Butler is expected to return some time next week. The Wizards will resume play at home against the New York Knicks on Tuesday, visit Cleveland on Friday and play host to Charlotte on Saturday. They close out February with back-to-back games in New Orleans and Houston on the 25th and 26th and play at Chicago on the 29th.

The team has set a “loose sort of date” for Arenas’ return according to Jordan. That will give Washington a boost to the tune of 22.4 points, 5.9 assists and 2.13 steals.

Arenas has established himself as a player capable of taking over games down the stretch and lifting his team with buzzer-beating shots. Butler proved this season that he also is capable of going on similar unstoppable stretches, which will make it harder for teams to key solely on Arenas.

The NBA trade deadline is Thursday, and Grunfeld said he expects to be approached by teams interested in making deals. But Grunfeld indicated he’s satisfied with the roster he has assembled.

“We’ve got people coming back [from injury] and even without Gilbert, we are a competitive ball club,” he said. “We beat Boston back-to-back and Dallas a few days later. So I’m looking forward to getting all our pieces together again.”

So the Wizards as a whole believe the second half of the season will feature a more dangerous, well-rounded and confident team. And considering what they’ve accomplished in spite of their limitations, they believe their best basketball remains ahead of them.

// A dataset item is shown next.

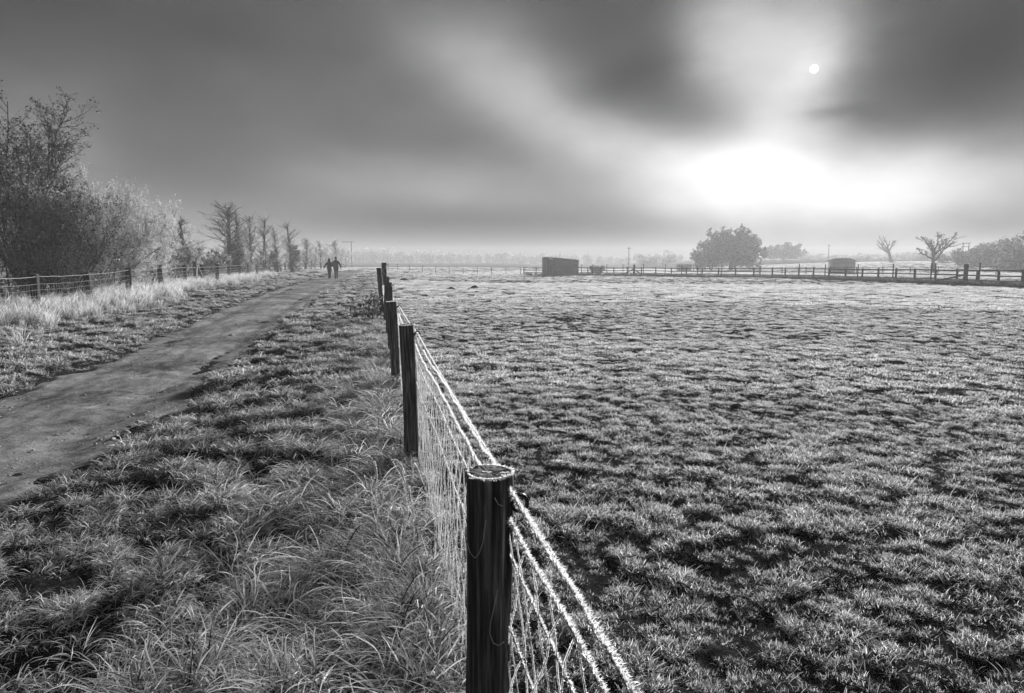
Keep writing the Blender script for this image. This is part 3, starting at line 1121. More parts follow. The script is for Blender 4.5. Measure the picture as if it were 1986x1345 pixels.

“We get everybody back, and it’s gonna be a big boost,” said center Brendan Haywood, who is averaging career highs in points (10.7) and rebounds (7.6). “Last year when we had everybody healthy, we had one of the best records in the Eastern Conference. And this year we’re playing a little better defensively, too. So, hopefully, we get everybody back and it can translate into a big run down the stretch.”